Shaun Whiteside,, review of The Butcher Boy by Patrick McCabe, in The Guardian (16 April 1992)

Details: Shaun Whiteside, ‘Dysfunctional pigs, priests and pilchards’, review of The Butcher Boy, by Patrick McCabe, in The Guardian (16 April 1992).

‘By Christ if you were mine I’d break every bone in your body,’ says the police sergeant to Francie Brady, the butcher boy narrator of Patrick McCabe’s splendid third novel. ‘Not that you could be any different.’

When we first meet Francie, he is hiding under a hole in a hedge while the inhabitants of his small County Monaghan town scour the country for him ‘on account of what I done on Mrs Nugent’.

Precisely what Francie done on Mrs Nugent will be revealed eventually, in the course of his grim and often blackly funny story. The auguries are not, from the beginning, good. The Brady family might reasonably be described as dysfunctional, and are known locally as ‘the pigs’. The Da and his brother, Uncle Alo, grew up in a Belfast orphanage waiting disconsolately for a father who never came, and now the Da immerses himself in drink and lives on tins of pilchards. Uncle Alo, the family success story who got away to Camden Town and did well for himself, is a factory security man, ‘tipping his cap to his betters in his wee blue porter’s suit’.

A far cry, then, from the Nugents. Philip Nugent takes piano lessons, has an enviable collection of comics and wears a smart school blazer. ‘He was like Winker Watson out of the Dandy in this get-up of his only Winker was always up to devilment and Philip was the opposite.’ At the start, Francie is more of a real-life, flesh-and-blood Bash Street Kid, dumped fully formed in John McGahern country, and he stays in the saucy-grim world of DC Thompson while his friends move on to higher things. ‘Dan-ta dan!’ he announces himself, setting off, like Patrick Kavanagh, to walk the 50 miles from Monaghan to Dublin, sleeping under bushes ‘and once in a tyre’. It is this flight that provokes the suicide of his mother, but Francie blames the Nugents, and takes his cursory revenge by desecrating their neat and polished home. What do pigs do? ‘They do poo! Yes, pigs are forever doing poo all over the farmyard, they have the poor farmer’s heart broken.’

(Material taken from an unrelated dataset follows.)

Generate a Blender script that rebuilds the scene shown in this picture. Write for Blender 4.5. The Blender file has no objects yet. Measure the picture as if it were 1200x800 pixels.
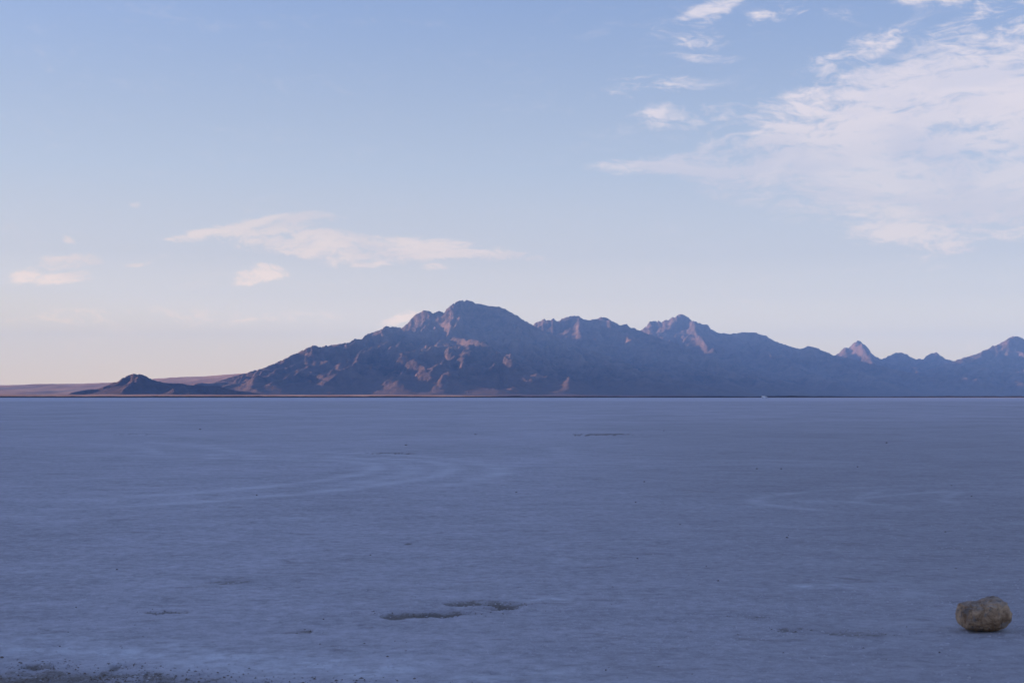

Which is how Francie ends up, like his father, in a church-run home for wayward boys. And wayward priests, for that matter, whom Francie placates by witnessing apparitions of the Virgin Mary. ‘It was like all the softest women in the world mixed up in a huge big baking bowl and there you have Our Lady at the end of it.’ If only Francie can win his yearned-for ‘Francie Brady Not a Bad Bastard Anymore Diploma,’ then perhaps things will turn out for the best.

Perhaps, indeed. Francie is fortunate enough to land a job at the local slaughterhouse where he gains further insight into the fate that the world reserves for pigs: ‘He was as pink as a baby’s bottom and he said to me with his big eyes: I’m not a big pig yet I don’t understand anything. Please - will you not let any harm come to me?’ and a few seconds later, ‘down on the concrete plop and not a squeak out of him all you could see was him saying you said you’d mind me and you didn’t’

And no one has taken the trouble to mind Francie, either. The account of his vertiginous slide into delinquency, madness and much worse is masterfully achieved. As his story lurches towards the inevitable horrors of its conclusion, the schoolboy chuckles turn slowly, almost unnoticeably, into chilling snorts of genuine insanity. To overstress the compassion with which McCabe treats his protagonist might risk making this powerful book, with its fierce, black humour, sound like a pious tract, and it’s anything but - it’s impossible not to be drawn into Francie Brady’s world, but Christ knows you wouldn’t want him in your house. Yet the compassion is there. Like John Banville in The Book of Evidence, Patrick McCabe has given us a shockingly intimate portrait of a mind out of kilter, but in the company of Francie Brady he guides us a good few steps further into hell.